No it definitely is silly. Mebi is even worse.
No, its definitely not silly. Why make comments like this? I'll take the repercussions, but passing judgement on language by how things sound is doodoo behavior.
Not really. It's important for introduced language to sound appealing and appropriate for its use, or it will fail to catch on. If Apple has called the iPhone the gibiFon it'd have been far less likely to turn into the success it was.
Do you not remember all the people making fun of eye-phone? And all the sanitary pad memes for iPad? There were so many people who thought those were silly - they got over it with time.
this implies that Android is as good of a name as iphone and that’s not true. It could be called gibifon and it would be the same
Another route might be inspiration from exponential math notation. Traditional kilo/mega/giga/tera-bytes are just 2 to the power of 10, 20, 30, 40, etc.

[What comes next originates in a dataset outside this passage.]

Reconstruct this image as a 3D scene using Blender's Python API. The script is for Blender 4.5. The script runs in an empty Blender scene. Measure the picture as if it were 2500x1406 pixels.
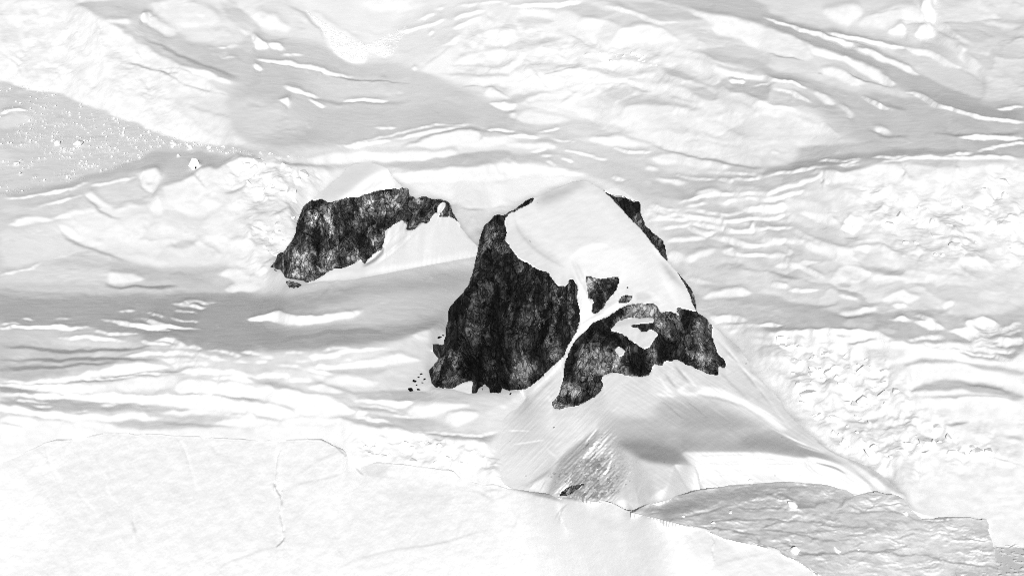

So perhaps a terabyte could be a "bin fourty", or a "two-to-fourty", etc. (Although as it linguistically relaxes into Tootafortie, it'll sound goofy too.)

doesn't work for non english languages
What a vague and bizarre complaint.

You're saying that units-of-10 in English (and using Arabic numerals) will "not work" for other languages, when the international status-quo we're complaining about is already powers-of-1000 in Greek which are then mutated with Latin?

Why do you think there's a (new) problem?